Most of Hitler’s paladins followed the lead of their Führer and had themselves declared exempt from taxes, acquired luxurious homes and set up special funds, foundations and secret bank accounts shielded from any public financial scrutiny. Göring—the Third Reich’s “second man”—may have been particularly conspicuous with his grandiose lifestyle, including his feudal estate “Carinhall” in Schorfheide, north of Berlin. But other leading figures in the regime were hardly slouches either when it came to unscrupulously abusing their positions for personal gain. Goebbels, one of the more vitriolic critics of “bigwigs” in the Weimar Republic, lived in splendid fashion in his villa on Schwanenwerder Island in Lake Wannsee and had a second home on Lake Bogensee, north of the capital. And despite bemoaning the corruption among the clique of Nazi leaders while writing his memoirs in Spandau prison, Albert Speer was a more-than-willing beneficiary of the system of patronage, concealing his rocketing income from the tax authorities and acquiring an estate in Oderbruch to go along with his large new house on Berlin’s Lichtensteinallee.
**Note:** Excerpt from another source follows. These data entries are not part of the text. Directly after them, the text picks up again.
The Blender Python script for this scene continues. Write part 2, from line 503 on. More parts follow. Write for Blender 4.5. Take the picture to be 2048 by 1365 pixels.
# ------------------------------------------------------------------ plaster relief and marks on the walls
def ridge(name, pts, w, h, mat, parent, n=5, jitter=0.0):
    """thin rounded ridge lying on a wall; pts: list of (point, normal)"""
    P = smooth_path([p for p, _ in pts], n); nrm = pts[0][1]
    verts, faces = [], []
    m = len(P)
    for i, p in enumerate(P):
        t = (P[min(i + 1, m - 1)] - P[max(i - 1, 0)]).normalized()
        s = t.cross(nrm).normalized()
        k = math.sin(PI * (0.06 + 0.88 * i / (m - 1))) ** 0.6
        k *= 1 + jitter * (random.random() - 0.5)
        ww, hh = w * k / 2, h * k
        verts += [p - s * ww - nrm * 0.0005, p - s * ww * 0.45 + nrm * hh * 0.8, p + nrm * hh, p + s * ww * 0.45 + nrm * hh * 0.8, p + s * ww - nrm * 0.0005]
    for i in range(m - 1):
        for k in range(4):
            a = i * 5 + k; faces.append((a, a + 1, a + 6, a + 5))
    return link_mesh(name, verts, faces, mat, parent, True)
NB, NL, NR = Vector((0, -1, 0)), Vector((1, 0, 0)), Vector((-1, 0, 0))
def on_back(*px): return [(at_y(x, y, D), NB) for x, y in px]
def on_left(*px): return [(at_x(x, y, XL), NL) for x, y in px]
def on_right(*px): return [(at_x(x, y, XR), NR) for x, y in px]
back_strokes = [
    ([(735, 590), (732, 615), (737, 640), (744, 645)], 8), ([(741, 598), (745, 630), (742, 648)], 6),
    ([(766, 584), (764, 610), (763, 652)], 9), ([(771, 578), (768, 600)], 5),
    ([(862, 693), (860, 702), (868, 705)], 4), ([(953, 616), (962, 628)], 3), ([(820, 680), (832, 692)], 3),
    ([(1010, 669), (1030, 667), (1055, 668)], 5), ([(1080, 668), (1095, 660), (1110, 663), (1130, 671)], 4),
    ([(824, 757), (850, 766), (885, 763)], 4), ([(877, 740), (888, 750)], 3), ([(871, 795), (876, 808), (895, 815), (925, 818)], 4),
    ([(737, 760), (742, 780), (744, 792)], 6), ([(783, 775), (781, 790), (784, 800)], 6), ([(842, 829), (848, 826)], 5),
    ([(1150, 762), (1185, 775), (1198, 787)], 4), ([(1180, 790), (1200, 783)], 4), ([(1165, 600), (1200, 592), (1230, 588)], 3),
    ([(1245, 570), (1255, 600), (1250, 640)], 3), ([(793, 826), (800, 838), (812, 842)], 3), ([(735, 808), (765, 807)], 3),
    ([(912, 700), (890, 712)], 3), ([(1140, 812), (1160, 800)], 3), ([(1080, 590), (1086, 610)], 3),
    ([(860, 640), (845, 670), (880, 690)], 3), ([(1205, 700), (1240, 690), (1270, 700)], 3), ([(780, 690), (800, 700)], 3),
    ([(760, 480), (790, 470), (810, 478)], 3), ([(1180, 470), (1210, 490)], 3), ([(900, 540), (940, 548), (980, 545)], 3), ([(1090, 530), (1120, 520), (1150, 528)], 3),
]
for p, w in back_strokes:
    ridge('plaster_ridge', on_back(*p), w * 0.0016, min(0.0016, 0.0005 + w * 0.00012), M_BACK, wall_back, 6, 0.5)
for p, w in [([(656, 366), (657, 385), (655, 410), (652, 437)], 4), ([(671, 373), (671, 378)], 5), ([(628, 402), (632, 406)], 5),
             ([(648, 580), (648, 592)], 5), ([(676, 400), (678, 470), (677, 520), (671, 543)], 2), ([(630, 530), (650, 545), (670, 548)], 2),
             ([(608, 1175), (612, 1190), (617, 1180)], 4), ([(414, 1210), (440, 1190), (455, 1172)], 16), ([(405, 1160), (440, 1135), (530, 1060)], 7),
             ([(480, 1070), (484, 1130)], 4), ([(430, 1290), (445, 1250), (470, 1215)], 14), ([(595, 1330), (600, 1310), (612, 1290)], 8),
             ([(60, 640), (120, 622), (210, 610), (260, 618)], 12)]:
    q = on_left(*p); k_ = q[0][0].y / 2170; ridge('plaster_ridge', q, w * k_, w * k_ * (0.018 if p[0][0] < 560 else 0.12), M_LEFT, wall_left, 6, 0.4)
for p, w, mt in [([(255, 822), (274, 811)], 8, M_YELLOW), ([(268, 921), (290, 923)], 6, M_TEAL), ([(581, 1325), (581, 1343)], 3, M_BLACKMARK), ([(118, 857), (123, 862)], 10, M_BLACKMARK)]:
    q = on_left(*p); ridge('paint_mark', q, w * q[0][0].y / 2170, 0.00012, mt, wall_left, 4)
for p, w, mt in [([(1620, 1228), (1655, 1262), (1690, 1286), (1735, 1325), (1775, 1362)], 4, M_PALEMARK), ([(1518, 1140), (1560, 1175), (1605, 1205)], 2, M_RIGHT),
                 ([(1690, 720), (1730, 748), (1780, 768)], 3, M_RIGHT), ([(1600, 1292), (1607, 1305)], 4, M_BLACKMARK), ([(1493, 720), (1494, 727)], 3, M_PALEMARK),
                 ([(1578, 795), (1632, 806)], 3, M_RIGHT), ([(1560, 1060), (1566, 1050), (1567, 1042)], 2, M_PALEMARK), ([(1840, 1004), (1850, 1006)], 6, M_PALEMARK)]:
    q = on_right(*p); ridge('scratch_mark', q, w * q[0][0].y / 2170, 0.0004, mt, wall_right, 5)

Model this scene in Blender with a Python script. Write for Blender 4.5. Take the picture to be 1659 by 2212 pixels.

Functionaries lower in the party hierarchy, from the Gauleiter on down to the district and local leaders, exploited their respective networks in the same way as the top members of the regime. Wasting public resources, embezzlement, abuse of party funds, shameless greed and crass careerism were part of everyday reality. There was “no combating it,” Fritz Wiedemann reasoned in retrospect, because the Nazified press was not allowed to report on corruption and because Hitler covered up abuses committed by the party’s old guard: “This plague ate its way from the top to the bottom. What was allowable for the bigwigs was also all right for the little guy.”